> **Requirements**
Exactly reproduce each line of the listing that follows.

> **Collected material**
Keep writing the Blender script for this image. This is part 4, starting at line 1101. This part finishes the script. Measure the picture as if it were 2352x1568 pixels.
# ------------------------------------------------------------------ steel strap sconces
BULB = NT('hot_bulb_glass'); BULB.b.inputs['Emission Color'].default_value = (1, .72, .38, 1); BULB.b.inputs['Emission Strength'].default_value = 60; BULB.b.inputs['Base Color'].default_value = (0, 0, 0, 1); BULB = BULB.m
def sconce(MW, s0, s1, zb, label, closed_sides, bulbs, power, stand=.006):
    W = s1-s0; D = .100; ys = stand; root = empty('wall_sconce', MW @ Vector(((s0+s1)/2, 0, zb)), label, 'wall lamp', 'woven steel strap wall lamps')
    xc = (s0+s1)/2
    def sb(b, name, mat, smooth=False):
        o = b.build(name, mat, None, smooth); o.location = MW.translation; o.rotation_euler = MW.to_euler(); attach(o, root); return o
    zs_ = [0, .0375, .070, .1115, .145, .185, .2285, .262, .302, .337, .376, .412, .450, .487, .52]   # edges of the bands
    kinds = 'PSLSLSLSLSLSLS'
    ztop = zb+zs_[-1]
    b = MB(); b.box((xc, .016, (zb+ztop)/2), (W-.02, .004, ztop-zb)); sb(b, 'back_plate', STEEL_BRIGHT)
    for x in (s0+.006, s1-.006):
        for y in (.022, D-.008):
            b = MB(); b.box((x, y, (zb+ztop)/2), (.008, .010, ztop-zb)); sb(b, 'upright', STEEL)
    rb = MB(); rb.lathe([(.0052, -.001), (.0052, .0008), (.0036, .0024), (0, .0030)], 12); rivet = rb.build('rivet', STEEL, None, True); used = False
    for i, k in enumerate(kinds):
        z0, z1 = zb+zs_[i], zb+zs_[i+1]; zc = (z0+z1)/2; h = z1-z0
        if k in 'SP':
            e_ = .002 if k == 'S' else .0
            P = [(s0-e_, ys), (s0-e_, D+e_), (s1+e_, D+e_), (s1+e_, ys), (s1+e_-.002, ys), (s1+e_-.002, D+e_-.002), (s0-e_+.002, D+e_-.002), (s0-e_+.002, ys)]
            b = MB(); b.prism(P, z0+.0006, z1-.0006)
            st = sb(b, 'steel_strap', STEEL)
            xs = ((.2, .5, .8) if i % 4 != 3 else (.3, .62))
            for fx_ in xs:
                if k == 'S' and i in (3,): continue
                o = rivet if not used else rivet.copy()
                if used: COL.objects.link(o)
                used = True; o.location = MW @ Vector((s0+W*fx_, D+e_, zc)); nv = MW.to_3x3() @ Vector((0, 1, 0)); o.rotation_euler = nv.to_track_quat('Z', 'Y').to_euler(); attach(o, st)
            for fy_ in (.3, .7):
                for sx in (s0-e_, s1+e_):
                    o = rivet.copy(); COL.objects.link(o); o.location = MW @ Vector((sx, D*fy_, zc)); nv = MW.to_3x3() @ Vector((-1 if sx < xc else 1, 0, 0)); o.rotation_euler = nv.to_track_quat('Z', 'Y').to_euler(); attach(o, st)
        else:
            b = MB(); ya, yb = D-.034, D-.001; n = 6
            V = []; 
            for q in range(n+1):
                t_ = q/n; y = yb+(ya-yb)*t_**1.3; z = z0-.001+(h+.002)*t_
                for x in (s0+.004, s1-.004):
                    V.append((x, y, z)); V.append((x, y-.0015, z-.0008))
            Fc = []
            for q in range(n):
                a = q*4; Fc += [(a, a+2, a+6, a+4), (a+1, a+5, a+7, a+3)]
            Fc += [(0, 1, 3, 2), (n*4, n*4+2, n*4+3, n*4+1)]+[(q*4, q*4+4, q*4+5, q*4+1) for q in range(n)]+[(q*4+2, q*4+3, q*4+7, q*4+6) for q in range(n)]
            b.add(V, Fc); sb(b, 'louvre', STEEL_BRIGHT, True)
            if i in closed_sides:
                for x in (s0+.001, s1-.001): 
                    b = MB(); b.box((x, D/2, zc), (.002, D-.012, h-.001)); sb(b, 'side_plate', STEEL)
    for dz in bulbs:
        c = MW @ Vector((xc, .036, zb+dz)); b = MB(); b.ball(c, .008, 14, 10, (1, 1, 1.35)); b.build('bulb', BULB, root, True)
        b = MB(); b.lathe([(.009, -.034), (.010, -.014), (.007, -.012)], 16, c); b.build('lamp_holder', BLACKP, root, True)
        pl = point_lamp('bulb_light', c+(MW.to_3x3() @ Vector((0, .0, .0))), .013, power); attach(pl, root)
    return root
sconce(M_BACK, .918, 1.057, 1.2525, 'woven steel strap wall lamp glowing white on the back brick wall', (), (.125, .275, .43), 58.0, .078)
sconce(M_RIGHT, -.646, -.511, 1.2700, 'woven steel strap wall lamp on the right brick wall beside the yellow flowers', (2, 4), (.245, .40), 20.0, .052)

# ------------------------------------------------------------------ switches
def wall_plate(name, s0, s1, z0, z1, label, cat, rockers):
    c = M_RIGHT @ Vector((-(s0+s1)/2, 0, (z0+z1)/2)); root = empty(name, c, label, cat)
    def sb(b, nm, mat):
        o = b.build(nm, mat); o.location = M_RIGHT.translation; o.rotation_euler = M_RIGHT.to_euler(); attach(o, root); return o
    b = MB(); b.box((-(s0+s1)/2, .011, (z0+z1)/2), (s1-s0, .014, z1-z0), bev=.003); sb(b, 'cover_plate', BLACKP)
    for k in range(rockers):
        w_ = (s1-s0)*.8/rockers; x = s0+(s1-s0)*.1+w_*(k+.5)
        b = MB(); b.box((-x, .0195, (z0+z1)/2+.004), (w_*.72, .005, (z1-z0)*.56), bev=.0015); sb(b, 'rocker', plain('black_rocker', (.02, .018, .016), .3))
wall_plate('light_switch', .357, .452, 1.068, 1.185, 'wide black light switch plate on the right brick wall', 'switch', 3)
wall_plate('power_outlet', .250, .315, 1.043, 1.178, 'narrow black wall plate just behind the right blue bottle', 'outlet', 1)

> **Solution**
Keep writing the Blender script for this image. This is part 4, starting at line 1101. This part finishes the script. Measure the picture as if it were 2352x1568 pixels.
# ------------------------------------------------------------------ steel strap sconces
BULB = NT('hot_bulb_glass'); BULB.b.inputs['Emission Color'].default_value = (1, .72, .38, 1); BULB.b.inputs['Emission Strength'].default_value = 60; BULB.b.inputs['Base Color'].default_value = (0, 0, 0, 1); BULB = BULB.m
def sconce(MW, s0, s1, zb, label, closed_sides, bulbs, power, stand=.006):
    W = s1-s0; D = .100; ys = stand; root = empty('wall_sconce', MW @ Vector(((s0+s1)/2, 0, zb)), label, 'wall lamp', 'woven steel strap wall lamps')
    xc = (s0+s1)/2
    def sb(b, name, mat, smooth=False):
        o = b.build(name, mat, None, smooth); o.location = MW.translation; o.rotation_euler = MW.to_euler(); attach(o, root); return o
    zs_ = [0, .0375, .070, .1115, .145, .185, .2285, .262, .302, .337, .376, .412, .450, .487, .52]   # edges of the bands
    kinds = 'PSLSLSLSLSLSLS'
    ztop = zb+zs_[-1]
    b = MB(); b.box((xc, .016, (zb+ztop)/2), (W-.02, .004, ztop-zb)); sb(b, 'back_plate', STEEL_BRIGHT)
    for x in (s0+.006, s1-.006):
        for y in (.022, D-.008):
            b = MB(); b.box((x, y, (zb+ztop)/2), (.008, .010, ztop-zb)); sb(b, 'upright', STEEL)
    rb = MB(); rb.lathe([(.0052, -.001), (.0052, .0008), (.0036, .0024), (0, .0030)], 12); rivet = rb.build('rivet', STEEL, None, True); used = False
    for i, k in enumerate(kinds):
        z0, z1 = zb+zs_[i], zb+zs_[i+1]; zc = (z0+z1)/2; h = z1-z0
        if k in 'SP':
            e_ = .002 if k == 'S' else .0
            P = [(s0-e_, ys), (s0-e_, D+e_), (s1+e_, D+e_), (s1+e_, ys), (s1+e_-.002, ys), (s1+e_-.002, D+e_-.002), (s0-e_+.002, D+e_-.002), (s0-e_+.002, ys)]
            b = MB(); b.prism(P, z0+.0006, z1-.0006)
            st = sb(b, 'steel_strap', STEEL)
            xs = ((.2, .5, .8) if i % 4 != 3 else (.3, .62))
            for fx_ in xs:
                if k == 'S' and i in (3,): continue
                o = rivet if not used else rivet.copy()
                if used: COL.objects.link(o)
                used = True; o.location = MW @ Vector((s0+W*fx_, D+e_, zc)); nv = MW.to_3x3() @ Vector((0, 1, 0)); o.rotation_euler = nv.to_track_quat('Z', 'Y').to_euler(); attach(o, st)
            for fy_ in (.3, .7):
                for sx in (s0-e_, s1+e_):
                    o = rivet.copy(); COL.objects.link(o); o.location = MW @ Vector((sx, D*fy_, zc)); nv = MW.to_3x3() @ Vector((-1 if sx < xc else 1, 0, 0)); o.rotation_euler = nv.to_track_quat('Z', 'Y').to_euler(); attach(o, st)
        else:
            b = MB(); ya, yb = D-.034, D-.001; n = 6
            V = []; 
            for q in range(n+1):
                t_ = q/n; y = yb+(ya-yb)*t_**1.3; z = z0-.001+(h+.002)*t_
                for x in (s0+.004, s1-.004):
                    V.append((x, y, z)); V.append((x, y-.0015, z-.0008))
            Fc = []
            for q in range(n):
                a = q*4; Fc += [(a, a+2, a+6, a+4), (a+1, a+5, a+7, a+3)]
            Fc += [(0, 1, 3, 2), (n*4, n*4+2, n*4+3, n*4+1)]+[(q*4, q*4+4, q*4+5, q*4+1) for q in range(n)]+[(q*4+2, q*4+3, q*4+7, q*4+6) for q in range(n)]
            b.add(V, Fc); sb(b, 'louvre', STEEL_BRIGHT, True)
            if i in closed_sides:
                for x in (s0+.001, s1-.001): 
                    b = MB(); b.box((x, D/2, zc), (.002, D-.012, h-.001)); sb(b, 'side_plate', STEEL)
    for dz in bulbs:
        c = MW @ Vector((xc, .036, zb+dz)); b = MB(); b.ball(c, .008, 14, 10, (1, 1, 1.35)); b.build('bulb', BULB, root, True)
        b = MB(); b.lathe([(.009, -.034), (.010, -.014), (.007, -.012)], 16, c); b.build('lamp_holder', BLACKP, root, True)
        pl = point_lamp('bulb_light', c+(MW.to_3x3() @ Vector((0, .0, .0))), .013, power); attach(pl, root)
    return root
sconce(M_BACK, .918, 1.057, 1.2525, 'woven steel strap wall lamp glowing white on the back brick wall', (), (.125, .275, .43), 58.0, .078)
sconce(M_RIGHT, -.646, -.511, 1.2700, 'woven steel strap wall lamp on the right brick wall beside the yellow flowers', (2, 4), (.245, .40), 20.0, .052)

# ------------------------------------------------------------------ switches
def wall_plate(name, s0, s1, z0, z1, label, cat, rockers):
    c = M_RIGHT @ Vector((-(s0+s1)/2, 0, (z0+z1)/2)); root = empty(name, c, label, cat)
    def sb(b, nm, mat):
        o = b.build(nm, mat); o.location = M_RIGHT.translation; o.rotation_euler = M_RIGHT.to_euler(); attach(o, root); return o
    b = MB(); b.box((-(s0+s1)/2, .011, (z0+z1)/2), (s1-s0, .014, z1-z0), bev=.003); sb(b, 'cover_plate', BLACKP)
    for k in range(rockers):
        w_ = (s1-s0)*.8/rockers; x = s0+(s1-s0)*.1+w_*(k+.5)
        b = MB(); b.box((-x, .0195, (z0+z1)/2+.004), (w_*.72, .005, (z1-z0)*.56), bev=.0015); sb(b, 'rocker', plain('black_rocker', (.02, .018, .016), .3))
wall_plate('light_switch', .357, .452, 1.068, 1.185, 'wide black light switch plate on the right brick wall', 'switch', 3)
wall_plate('power_outlet', .250, .315, 1.043, 1.178, 'narrow black wall plate just behind the right blue bottle', 'outlet', 1)